Exercise aim — Quote the lines that run from the line containing "Continue the Blender" down to the line containing "def rot_xy(t, P, deg, sx, sy): return". Include both of those lines, reproduce each exactly, and omit everything else.

Record list —
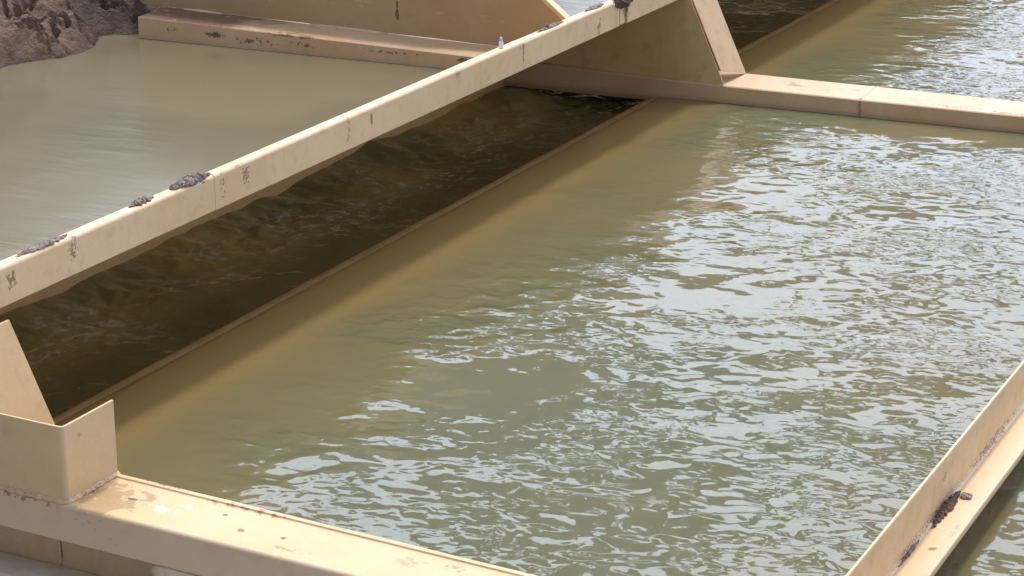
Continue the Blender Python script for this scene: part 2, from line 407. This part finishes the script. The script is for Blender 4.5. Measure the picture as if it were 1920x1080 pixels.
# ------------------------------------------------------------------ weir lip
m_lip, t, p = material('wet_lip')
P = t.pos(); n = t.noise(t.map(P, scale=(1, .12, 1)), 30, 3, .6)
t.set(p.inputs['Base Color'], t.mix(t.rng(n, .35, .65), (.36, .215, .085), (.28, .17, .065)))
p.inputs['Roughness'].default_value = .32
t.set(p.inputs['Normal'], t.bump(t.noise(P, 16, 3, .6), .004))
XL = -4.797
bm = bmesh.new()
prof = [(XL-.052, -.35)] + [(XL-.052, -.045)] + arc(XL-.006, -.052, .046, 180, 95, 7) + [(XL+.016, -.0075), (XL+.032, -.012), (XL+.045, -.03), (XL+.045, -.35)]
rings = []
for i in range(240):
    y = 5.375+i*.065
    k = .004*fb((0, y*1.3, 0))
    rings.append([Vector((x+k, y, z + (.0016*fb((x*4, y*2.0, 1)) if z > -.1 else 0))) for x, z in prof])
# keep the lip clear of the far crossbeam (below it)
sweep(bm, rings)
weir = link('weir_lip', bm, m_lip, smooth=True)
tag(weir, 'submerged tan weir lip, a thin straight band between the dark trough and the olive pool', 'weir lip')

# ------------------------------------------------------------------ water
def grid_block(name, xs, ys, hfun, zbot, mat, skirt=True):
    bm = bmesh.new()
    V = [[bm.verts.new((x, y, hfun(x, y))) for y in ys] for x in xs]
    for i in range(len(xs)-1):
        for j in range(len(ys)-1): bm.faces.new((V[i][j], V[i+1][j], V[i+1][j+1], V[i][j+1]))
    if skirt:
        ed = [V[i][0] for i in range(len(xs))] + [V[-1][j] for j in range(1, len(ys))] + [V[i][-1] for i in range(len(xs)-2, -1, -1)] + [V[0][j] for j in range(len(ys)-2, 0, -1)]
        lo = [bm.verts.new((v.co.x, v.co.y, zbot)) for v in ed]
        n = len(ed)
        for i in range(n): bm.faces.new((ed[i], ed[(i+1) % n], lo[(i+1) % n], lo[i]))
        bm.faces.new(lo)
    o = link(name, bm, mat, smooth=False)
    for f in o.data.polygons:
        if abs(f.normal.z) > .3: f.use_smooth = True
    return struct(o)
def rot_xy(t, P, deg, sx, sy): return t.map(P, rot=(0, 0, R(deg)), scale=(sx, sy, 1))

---

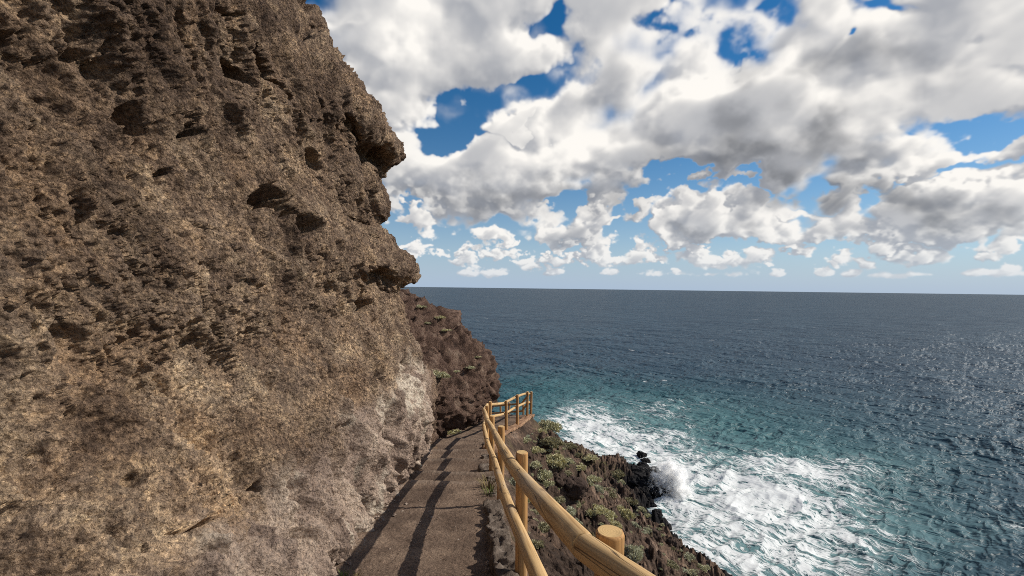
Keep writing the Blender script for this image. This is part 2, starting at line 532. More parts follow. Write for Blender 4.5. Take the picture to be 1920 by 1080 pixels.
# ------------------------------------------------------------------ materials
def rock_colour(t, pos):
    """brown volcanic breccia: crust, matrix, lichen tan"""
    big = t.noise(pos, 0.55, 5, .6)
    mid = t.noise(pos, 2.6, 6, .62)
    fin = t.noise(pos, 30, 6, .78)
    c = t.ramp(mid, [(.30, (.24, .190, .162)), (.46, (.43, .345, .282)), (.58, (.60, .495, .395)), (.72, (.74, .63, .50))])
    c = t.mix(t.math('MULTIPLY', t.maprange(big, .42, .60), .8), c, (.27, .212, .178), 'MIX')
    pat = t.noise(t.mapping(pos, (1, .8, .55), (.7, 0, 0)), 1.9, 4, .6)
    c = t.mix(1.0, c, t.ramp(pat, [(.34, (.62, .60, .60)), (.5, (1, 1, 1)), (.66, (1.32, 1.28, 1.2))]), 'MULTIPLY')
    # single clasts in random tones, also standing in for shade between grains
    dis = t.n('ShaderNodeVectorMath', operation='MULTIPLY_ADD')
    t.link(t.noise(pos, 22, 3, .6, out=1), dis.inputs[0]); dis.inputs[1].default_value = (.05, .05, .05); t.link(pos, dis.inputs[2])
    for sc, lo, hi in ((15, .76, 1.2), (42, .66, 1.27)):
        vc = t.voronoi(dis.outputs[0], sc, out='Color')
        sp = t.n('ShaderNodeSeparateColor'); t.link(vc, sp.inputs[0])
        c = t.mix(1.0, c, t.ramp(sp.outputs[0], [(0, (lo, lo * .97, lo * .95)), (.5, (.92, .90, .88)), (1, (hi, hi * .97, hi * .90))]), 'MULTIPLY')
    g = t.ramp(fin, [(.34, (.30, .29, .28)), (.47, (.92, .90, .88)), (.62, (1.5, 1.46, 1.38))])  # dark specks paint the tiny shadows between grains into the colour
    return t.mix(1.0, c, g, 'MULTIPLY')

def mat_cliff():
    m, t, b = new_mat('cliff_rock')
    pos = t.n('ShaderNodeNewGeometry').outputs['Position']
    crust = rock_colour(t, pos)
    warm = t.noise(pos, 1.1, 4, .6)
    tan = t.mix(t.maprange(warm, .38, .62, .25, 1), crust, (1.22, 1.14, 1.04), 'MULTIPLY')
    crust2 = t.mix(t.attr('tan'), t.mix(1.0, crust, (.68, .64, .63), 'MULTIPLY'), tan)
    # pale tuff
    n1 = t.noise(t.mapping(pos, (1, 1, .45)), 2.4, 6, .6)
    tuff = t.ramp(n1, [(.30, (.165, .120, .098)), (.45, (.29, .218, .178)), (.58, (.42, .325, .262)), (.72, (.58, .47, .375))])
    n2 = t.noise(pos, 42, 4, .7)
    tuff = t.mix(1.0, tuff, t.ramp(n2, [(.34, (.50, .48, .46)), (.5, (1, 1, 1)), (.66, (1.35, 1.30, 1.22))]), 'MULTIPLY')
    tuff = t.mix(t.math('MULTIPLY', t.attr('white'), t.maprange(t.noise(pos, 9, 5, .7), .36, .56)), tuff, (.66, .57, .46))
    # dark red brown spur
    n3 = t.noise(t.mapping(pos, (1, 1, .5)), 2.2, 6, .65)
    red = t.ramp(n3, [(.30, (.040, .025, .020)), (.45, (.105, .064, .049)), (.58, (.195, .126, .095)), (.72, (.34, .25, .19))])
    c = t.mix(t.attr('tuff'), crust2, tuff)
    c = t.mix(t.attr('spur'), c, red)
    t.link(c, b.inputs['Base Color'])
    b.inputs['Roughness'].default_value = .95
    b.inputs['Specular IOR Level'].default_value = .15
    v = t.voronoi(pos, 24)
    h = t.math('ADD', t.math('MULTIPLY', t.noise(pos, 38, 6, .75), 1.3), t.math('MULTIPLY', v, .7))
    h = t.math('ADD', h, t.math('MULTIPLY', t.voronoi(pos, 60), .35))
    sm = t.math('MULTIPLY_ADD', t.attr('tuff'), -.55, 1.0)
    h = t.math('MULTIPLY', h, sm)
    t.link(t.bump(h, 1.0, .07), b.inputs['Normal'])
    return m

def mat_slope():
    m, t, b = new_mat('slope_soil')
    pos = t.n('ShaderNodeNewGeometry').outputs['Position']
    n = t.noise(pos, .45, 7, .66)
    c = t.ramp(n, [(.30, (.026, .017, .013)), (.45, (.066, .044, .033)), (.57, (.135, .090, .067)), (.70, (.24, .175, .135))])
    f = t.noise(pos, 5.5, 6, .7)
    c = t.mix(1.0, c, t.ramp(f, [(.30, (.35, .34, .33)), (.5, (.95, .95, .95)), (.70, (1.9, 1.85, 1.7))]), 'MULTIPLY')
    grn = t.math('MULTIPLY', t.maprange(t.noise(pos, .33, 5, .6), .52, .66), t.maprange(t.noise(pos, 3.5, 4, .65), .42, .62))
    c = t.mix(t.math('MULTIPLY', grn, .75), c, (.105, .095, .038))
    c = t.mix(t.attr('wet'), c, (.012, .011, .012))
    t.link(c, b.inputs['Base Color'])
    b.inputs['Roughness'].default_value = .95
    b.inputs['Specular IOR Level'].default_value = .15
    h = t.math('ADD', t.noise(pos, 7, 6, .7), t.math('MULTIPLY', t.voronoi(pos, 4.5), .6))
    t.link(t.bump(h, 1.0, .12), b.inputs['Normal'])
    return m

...

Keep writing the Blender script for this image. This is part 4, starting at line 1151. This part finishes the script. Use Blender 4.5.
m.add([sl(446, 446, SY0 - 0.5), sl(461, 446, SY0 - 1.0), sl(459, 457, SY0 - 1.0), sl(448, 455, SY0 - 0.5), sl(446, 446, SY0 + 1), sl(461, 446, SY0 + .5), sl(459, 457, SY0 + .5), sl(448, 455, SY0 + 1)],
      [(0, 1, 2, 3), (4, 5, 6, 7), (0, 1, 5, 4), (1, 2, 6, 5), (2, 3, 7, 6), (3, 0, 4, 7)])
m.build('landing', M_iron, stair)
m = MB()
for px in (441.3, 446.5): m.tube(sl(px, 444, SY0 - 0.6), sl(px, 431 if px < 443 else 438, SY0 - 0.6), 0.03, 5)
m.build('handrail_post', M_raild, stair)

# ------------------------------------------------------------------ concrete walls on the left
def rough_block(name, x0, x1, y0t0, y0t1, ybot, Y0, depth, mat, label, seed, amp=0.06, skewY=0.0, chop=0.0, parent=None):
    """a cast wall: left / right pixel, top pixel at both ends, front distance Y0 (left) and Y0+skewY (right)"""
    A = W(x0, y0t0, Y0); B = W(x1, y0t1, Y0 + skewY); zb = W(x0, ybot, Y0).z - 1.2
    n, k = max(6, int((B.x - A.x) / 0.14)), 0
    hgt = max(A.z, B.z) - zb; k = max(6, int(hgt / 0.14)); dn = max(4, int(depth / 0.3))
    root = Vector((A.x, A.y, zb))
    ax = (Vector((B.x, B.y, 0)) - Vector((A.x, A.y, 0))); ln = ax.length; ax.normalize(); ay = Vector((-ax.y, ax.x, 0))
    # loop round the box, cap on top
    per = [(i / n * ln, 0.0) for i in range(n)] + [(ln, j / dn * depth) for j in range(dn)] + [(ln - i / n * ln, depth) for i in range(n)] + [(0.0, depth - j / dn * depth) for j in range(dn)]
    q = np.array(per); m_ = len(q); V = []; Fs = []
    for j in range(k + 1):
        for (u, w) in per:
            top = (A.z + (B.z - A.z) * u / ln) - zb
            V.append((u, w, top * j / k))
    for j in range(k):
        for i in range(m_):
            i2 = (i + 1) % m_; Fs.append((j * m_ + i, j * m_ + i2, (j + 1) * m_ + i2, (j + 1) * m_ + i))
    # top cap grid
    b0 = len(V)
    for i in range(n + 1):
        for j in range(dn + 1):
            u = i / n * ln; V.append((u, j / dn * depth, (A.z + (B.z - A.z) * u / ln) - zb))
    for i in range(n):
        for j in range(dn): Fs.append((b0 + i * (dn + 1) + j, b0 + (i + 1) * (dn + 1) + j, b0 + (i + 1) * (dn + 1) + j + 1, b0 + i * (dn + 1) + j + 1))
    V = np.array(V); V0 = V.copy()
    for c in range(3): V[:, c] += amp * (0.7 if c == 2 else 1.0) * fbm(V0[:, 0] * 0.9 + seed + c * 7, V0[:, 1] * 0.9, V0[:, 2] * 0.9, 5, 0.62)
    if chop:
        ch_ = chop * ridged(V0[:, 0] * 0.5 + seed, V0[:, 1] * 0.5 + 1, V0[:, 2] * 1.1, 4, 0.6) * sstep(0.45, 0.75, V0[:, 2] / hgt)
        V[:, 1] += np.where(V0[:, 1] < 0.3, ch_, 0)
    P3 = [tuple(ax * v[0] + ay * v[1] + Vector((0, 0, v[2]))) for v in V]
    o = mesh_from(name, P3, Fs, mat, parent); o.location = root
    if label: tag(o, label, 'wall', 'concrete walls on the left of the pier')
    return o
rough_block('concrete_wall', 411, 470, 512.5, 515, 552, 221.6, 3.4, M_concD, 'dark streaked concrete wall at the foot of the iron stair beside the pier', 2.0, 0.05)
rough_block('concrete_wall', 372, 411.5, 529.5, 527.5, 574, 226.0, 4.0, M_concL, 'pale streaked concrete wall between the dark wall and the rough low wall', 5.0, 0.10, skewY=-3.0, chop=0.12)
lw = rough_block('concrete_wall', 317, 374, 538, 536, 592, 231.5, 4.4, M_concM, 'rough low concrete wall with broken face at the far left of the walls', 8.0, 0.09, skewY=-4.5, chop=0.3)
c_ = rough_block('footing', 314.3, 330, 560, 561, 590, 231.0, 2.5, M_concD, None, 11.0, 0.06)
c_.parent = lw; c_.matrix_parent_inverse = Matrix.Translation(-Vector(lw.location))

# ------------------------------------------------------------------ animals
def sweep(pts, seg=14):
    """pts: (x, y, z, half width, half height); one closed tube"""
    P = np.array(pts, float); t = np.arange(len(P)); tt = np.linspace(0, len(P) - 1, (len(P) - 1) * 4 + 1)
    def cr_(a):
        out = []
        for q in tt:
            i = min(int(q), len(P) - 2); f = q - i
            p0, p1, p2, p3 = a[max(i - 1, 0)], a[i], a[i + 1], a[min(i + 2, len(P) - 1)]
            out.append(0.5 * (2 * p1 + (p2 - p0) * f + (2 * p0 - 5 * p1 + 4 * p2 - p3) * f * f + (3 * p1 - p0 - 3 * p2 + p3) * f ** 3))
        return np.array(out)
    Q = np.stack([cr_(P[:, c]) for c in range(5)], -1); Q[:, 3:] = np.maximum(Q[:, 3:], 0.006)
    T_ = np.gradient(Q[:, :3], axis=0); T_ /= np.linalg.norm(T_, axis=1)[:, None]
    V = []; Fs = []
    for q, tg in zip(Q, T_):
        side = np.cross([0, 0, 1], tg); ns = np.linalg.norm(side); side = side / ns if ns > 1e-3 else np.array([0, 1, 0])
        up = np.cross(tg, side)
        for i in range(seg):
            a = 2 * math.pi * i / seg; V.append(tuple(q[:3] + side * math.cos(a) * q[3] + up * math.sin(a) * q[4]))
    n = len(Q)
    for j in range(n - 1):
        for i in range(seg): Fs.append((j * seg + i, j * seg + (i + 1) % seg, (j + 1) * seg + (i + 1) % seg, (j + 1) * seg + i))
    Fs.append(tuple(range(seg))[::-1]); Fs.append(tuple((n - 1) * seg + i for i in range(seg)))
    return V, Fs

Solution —
Continue the Blender Python script for this scene: part 2, from line 407. This part finishes the script. The script is for Blender 4.5. Measure the picture as if it were 1920x1080 pixels.
# ------------------------------------------------------------------ weir lip
m_lip, t, p = material('wet_lip')
P = t.pos(); n = t.noise(t.map(P, scale=(1, .12, 1)), 30, 3, .6)
t.set(p.inputs['Base Color'], t.mix(t.rng(n, .35, .65), (.36, .215, .085), (.28, .17, .065)))
p.inputs['Roughness'].default_value = .32
t.set(p.inputs['Normal'], t.bump(t.noise(P, 16, 3, .6), .004))
XL = -4.797
bm = bmesh.new()
prof = [(XL-.052, -.35)] + [(XL-.052, -.045)] + arc(XL-.006, -.052, .046, 180, 95, 7) + [(XL+.016, -.0075), (XL+.032, -.012), (XL+.045, -.03), (XL+.045, -.35)]
rings = []
for i in range(240):
    y = 5.375+i*.065
    k = .004*fb((0, y*1.3, 0))
    rings.append([Vector((x+k, y, z + (.0016*fb((x*4, y*2.0, 1)) if z > -.1 else 0))) for x, z in prof])
# keep the lip clear of the far crossbeam (below it)
sweep(bm, rings)
weir = link('weir_lip', bm, m_lip, smooth=True)
tag(weir, 'submerged tan weir lip, a thin straight band between the dark trough and the olive pool', 'weir lip')

# ------------------------------------------------------------------ water
def grid_block(name, xs, ys, hfun, zbot, mat, skirt=True):
    bm = bmesh.new()
    V = [[bm.verts.new((x, y, hfun(x, y))) for y in ys] for x in xs]
    for i in range(len(xs)-1):
        for j in range(len(ys)-1): bm.faces.new((V[i][j], V[i+1][j], V[i+1][j+1], V[i][j+1]))
    if skirt:
        ed = [V[i][0] for i in range(len(xs))] + [V[-1][j] for j in range(1, len(ys))] + [V[i][-1] for i in range(len(xs)-2, -1, -1)] + [V[0][j] for j in range(len(ys)-2, 0, -1)]
        lo = [bm.verts.new((v.co.x, v.co.y, zbot)) for v in ed]
        n = len(ed)
        for i in range(n): bm.faces.new((ed[i], ed[(i+1) % n], lo[(i+1) % n], lo[i]))
        bm.faces.new(lo)
    o = link(name, bm, mat, smooth=False)
    for f in o.data.polygons:
        if abs(f.normal.z) > .3: f.use_smooth = True
    return struct(o)
def rot_xy(t, P, deg, sx, sy): return t.map(P, rot=(0, 0, R(deg)), scale=(sx, sy, 1))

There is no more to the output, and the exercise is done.